Miles Sievwright – A Certain Kind Of Loneliness [Berlin EP]


Slow and sleepy meets bold and intricate

miles sievwright

A while back I interviewed Miles Sievright after an intimate gig at The Waiting Room in Cape Town. Back then, we spoke about dirty social politics, introspection and lazy days to write music in his room in Kloof Street. Fast forward five years and his music have evolved in strength and in content, in narrative and in technicalities. And no longer was he bound to his home city for inspiration, this album was truly given to the world with the backing of his experience, lifestyle and connection to the city Berlin.

To begin, there must be no expectation. This musician manages to capture himself and his surroundings with the honesty and integrity of an innocent. He looks at the world, and the world comes to him. His view, from within, and without, is his- and it is feels easy to embrace the sincerity the songs hold.

“Look below the window” has an expansive gentleness in its partnership with the guitar chords and Miles’ vocals. Its clarity lies in the ability to glide beyond this world and create another with the tone of the music. The delicacy of the first track contrasts the pace and tempo on “Bottom of the Sea.” The approach on this song is congruent and dreamy, taking the listener on a high roll of further sporadic scratching movements on the guitar and matches them with elongated moans or sighs. The weight of the music together with the layers of the vocals makes for one unique harmony.

Living up to the name of the album, “A Certain Kind Of Loneliness” is like a detox for the soul. An easy song to repeat twice on a playlist, Miles takes us on a journey of interconnectedness- of solitude, of separation. There is great fulfilment in the way he raises and lowers his tonal variety, as if speaking to everyone, but no one at the same time.

“Bobsled” shakes the mood off its track by keeping the arrangement complimentary. As one layer focuses on the injection of charisma, its tender counterpart is to highlight the melody, a sound reminiscent of the energy of today, and every day before that.

He is not only vulnerable to the prism of his fullness in music, but also to the idea that each song has a history, a feeling and a moment to archive, to re-listen and to share. “Dear Flame” breaks all the four compartments of your heart into foam and froth, as if its stillness allows for breath and introspection as the pace levels out and laments to the end.

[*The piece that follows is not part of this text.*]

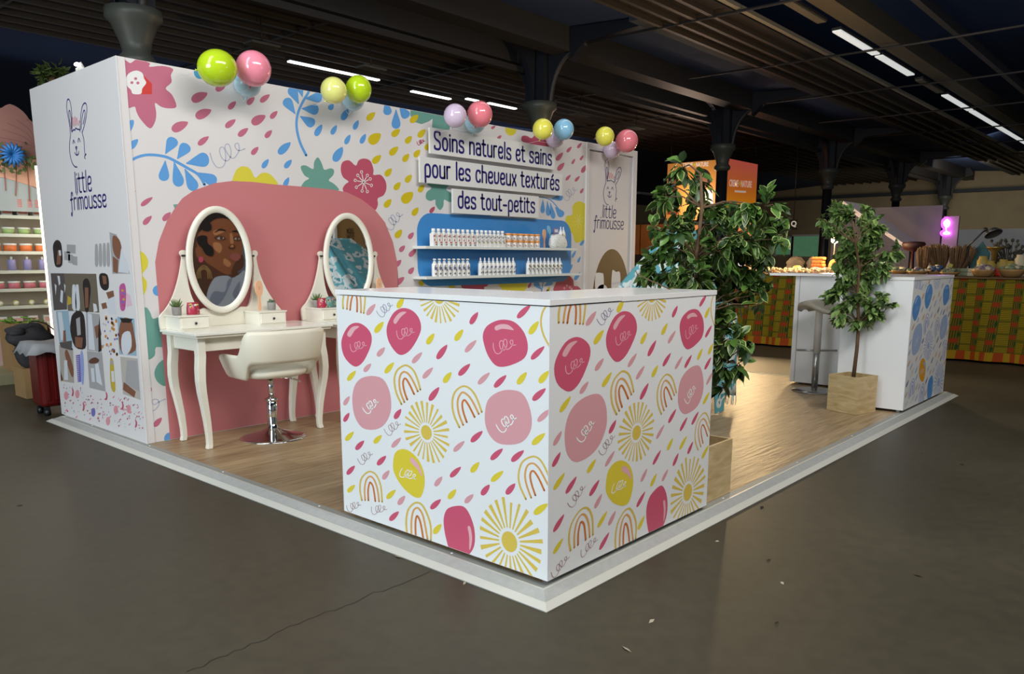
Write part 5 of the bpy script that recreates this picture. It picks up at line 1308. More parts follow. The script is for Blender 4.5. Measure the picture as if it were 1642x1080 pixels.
PR = [('soap_box', (.10, .05, .09), (206, 120, 96), 'coral soap box on the topmost visible shelf of the left stand'), ('cream_tub', (.12, .05, .07), (150, 176, 110), 'green cream tub on the second shelf of the left stand'), ('cream_tub', (.125, .05, .085), (214, 116, 60), 'orange cream tub on the third shelf of the left stand'),
      ('lotion_bottle', (.03, .03, .15), (148, 142, 186), 'lilac lotion bottle on the fourth shelf of the left stand'), ('cream_tub', (.12, .05, .08), (196, 110, 120), 'pink cream tub on the fifth shelf of the left stand'), ('balm_tin', (.03, .02, .05), (214, 196, 110), 'round yellow tin on the sixth shelf of the left stand'), ('soap_box', (.09, .05, .09), (214, 160, 152), 'pale pink soap box on the lowest shelf of the left stand')]
LIDW = M('lid_pale', (222, 224, 214), .5)
for k, (nm, (a, b_, h_), c, lab) in enumerate(PR):
    mt = M('prod_'+str(k), c, .5); z = SZ[k]; proto = None
    xs_ = [.50+.155*i for i in range(5)]
    for i, x in enumerate(xs_):
        if proto is None:
            proto = empty(nm, (x, 8.38, z)); tag(proto, lab, nm.split('_')[-1], 'products on shelf %s of the left stand' % ('one','two','three','four','five','six','seven')[k])
            L = Vector((x, 8.38, z))
            if nm == 'soap_box': MB().box(x-a/2, x+a/2, 8.36, 8.40, z, z+h_, LIDW).build('carton', None, proto); MB().box(x-a/2+.006, x+a/2-.006, 8.358, 8.36, z+.02, z+h_-.02, mt).build('label', None, proto)
            elif nm == 'balm_tin': MB().tube([(x, 8.36, z+.03), (x, 8.385, z+.03)], .030, mt, 20).build('tin', None, proto); MB().tube([(x, 8.352, z+.03), (x, 8.36, z+.03)], .022, LIDW, 20).build('lid', None, proto)
            else:
                r_ = a/2 if nm == 'cream_tub' else .042
                MB().lathe([(r_, 0), (r_, h_*.75), (r_*.9, h_*.8)], L, mt, 16).build('vessel', None, proto); MB().lathe([(r_*1.04 if nm == 'cream_tub' else .012, h_*.76), (r_*1.04 if nm == 'cream_tub' else .012, h_)], L, LIDW, 16).build('lid', None, proto)
            o = proto
        else: o = copy_tree(proto); o.location.x = x
        o['label'] = lab+', '+('first', 'second', 'third', 'fourth', 'fifth')[i]+' from left'
# ---- cardboard box, rucksack, suitcase with cloth
CARD = M('cardboard', (166, 132, 86), .8, noise=.06, nscale=6)
t = empty('cardboard_box', (.70, 7.86, .10)); tag(t, 'open brown cardboard box filled with green stuffing at the left edge', 'box')
MB().box(.52, .885, 7.70, 7.712, .101, .60, CARD).box(.52, .885, 8.0, 8.012, .101, .60, CARD).box(.52, .532, 7.712, 8.0, .101, .60, CARD).box(.873, .885, 7.712, 8.0, .101, .60, CARD).box(.532, .873, 7.712, 8.0, .101, .115, CARD).build('carton', None, t)
MB().add([(.885, 7.70, .60), (.885, 8.01, .60), (.945, 8.0, .40), (.945, 7.72, .40)], [(0,1,2,3)], CARD).build('flap', None, t)
MB().box(.80, .865, 7.6985, 7.6995, .13, .17, M('stamp_brown', (140, 84, 66), .7)).build('stamp', None, t)
mb = MB(); rnd = random.Random(2); LG = M('lime_stuffing', (120, 170, 54), .7, noise=.2, nscale=30)
for i in range(60):
    p = Vector((rnd.uniform(.54, .87), rnd.uniform(7.73, 7.99), rnd.uniform(.52, .63))); mb.tube([p, p+Vector((rnd.gauss(0, .03), rnd.gauss(0, .03), rnd.gauss(0, .02))), p+Vector((rnd.gauss(0, .05), rnd.gauss(0, .05), rnd.gauss(0, .02)))], .007, LG, 4)
tag(mb.build('green_stuffing'), 'bright green shredded stuffing in the cardboard box', 'stuffing', kind='stuff')
# rucksack
BK = M('rucksack_cloth', (52, 50, 52), .8, noise=.2, nscale=14, bump=.3)
t = empty('rucksack', (.48, 6.3, 0)); tag(t, 'dark grey rucksack lying behind the red suitcase', 'bag')
def blob(mb, c, r_, mat, seed, n=18, m_=12, amp=.18, rot=0.0):
    rnd = random.Random(seed); ph_ = [rnd.uniform(0, 6.3) for _ in range(6)]; vs = []; fs = []
    for j in range(m_+1):
        a = -PI/2+PI*j/m_
        for i in range(n):
            b_ = 2*PI*i/n; k = 1+amp*(math.sin(2*b_+ph_[0])*math.cos(a)+.6*math.sin(3*b_+3*a+ph_[1])+.4*math.sin(5*a+ph_[2])*math.cos(a))*abs(math.cos(a))**.5
            x, y, z = math.cos(a)*math.cos(b_)*r_[0]*k, math.cos(a)*math.sin(b_)*r_[1]*k, math.sin(a)*r_[2]*k
            vs.append((c[0]+x*math.cos(rot)-y*math.sin(rot), c[1]+x*math.sin(rot)+y*math.cos(rot), c[2]+z))
    for j in range(m_):
        for i in range(n): fs.append((j*n+i, j*n+(i+1) % n, (j+1)*n+(i+1) % n, (j+1)*n+i))
    mb.add(vs, fs, mat, True); return mb
bx = Vector((.36, 6.35, .70)); 
q0 = at(48, 540, 'y', 6.42); mb = blob(MB(), (q0.x, 6.42, q0.z), (.16, .11, .125), BK, 3); mb.build('main_bag', None, t)
mb = blob(MB(), (q0.x-.12, 6.40, q0.z+.06), (.08, .07, .045), BK, 5); mb.build('hood', None, t)
mb = blob(MB(), (q0.x+.02, 6.50, q0.z-.15), (.11, .09, .15), BK, 8); mb.build('lower_pocket', None, t)
MB().tube(smooth([(q0.x-.08, 6.34, q0.z+.09), (q0.x, 6.28, q0.z+.15), (q0.x+.10, 6.27, q0.z+.12), (q0.x+.18, 6.28, q0.z+.04)], 4), .006, BK, 6).build('strap', None, t)
tag(MB().box(.24, .60, 6.40, 6.70, 0, q0.z-.29, CARD).build('packing_case'), 'low brown packing case under the rucksack behind the suitcase', 'box')
# suitcase
RSH = M('suitcase_red', (92, 16, 14), .35, spec=.5); BLK = M('black_plastic', (24, 24, 26), .45)
t = empty('suitcase', (.30, 5.48, 0)); tag(t, 'dark red hard-shell suitcase on wheels behind the side wall', 'suitcase')
MB().box(.045, .52, 5.36, 5.60, .075, .585, RSH, .03).build('shell', None, t)
for i in range(6): MB().box(.08+.07*i, .11+.07*i, 5.352, 5.361, .13, .53, RSH, .003).build('ridge', None, t)
for x, y in ((.09, 5.40), (.09, 5.56), (.47, 5.40), (.47, 5.56)):
    w_ = MB().box(x-.02, x+.02, y-.018, y+.018, .045, .078, BLK, .004).build('wheel_mount', None, t)
    MB().tube([(x-.02, y, .0285), (x+.02, y, .0285)], .028, BLK, 16).build('wheel', None, w_)
MB().box(.16, .24, 5.350, 5.357, .50, .515, BLK).build('badge', None, t)
GC = M('grey_cloth', (150, 152, 154), .8, noise=.06, nscale=20)
mb = MB(); vs = []; fs = []; n = 16
for j in range(n+1):
    for i in range(n+1):
        u = -.02+i*.58/n; v = 5.30+j*.36/n; edge = min(i, n-i, j, n-j)
        z = .600+.006*math.sin(9*u*3)+.004*math.cos(17*v)-(0.075+.012*math.sin(i*1.3+j) if edge == 0 else (.03 if edge == 1 and (i in (1, n-1) or j in (1, n-1)) and False else 0))
        vs.append((u-(.02 if i == 0 else 0), v-(.012 if j == 0 else 0), z))
for j in range(n):
    for i in range(n): a = j*(n+1)+i; fs.append((a, a+1, a+n+2, a+n+1))
mb.add(vs, fs, GC, True); o = mb.build('cover_cloth'); tag(o, 'light grey cloth draped over the red suitcase', 'cloth'); so = o.modifiers.new('thickness', 'SOLIDIFY'); so.thickness = .004; so.offset = 1
mb = MB().lathe([(.05, 0), (.055, .03), (.05, .06), (.03, .085), (.001, .09)], (.30, 5.5, .612), M('orange_pack', (204, 128, 50), .6), 12); tag(mb.build('snack_bag'), 'small orange packet lying on the grey cloth over the suitcase', 'packet')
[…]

In an instant, I feel the Durban identity in “Shame.” It is something Guy Buttery seems to do, and in this track, so too does Miles.  The flavour in the introduction is something that resonates with our culture, for outspoken triads and local aromas of deep preservation. Scratching his guitar, with a fiercer finesse and movement, the song vibrates off a frequency known too well by the average South African listener.

It is quite harmonious what happens when you watch the world from the eyes of a cycler. It’s as if the bicycle’s wheels allow you to see things you would often miss out on from that of a pedestrian or a driver. And this is so, in its feel and pace in the track “Bikes to the Lake.” With virtues that take up space in the elevated hymn –like status of the mind, picturesque scenes flash by, just like the smooth and sleepy areas of the music.

Once lethargy settles in, it’s immediately swooped for another kind of energy “In the corner at the back.”  Ending in his signature style, Miles takes the listener from faint eavesdropping to bold contours and dips in his instrument usage. And once it comes to an abrupt end, you cannot help but feel like his adventures and emotions with Berlin and its inhabitants were shared with you every step of the way.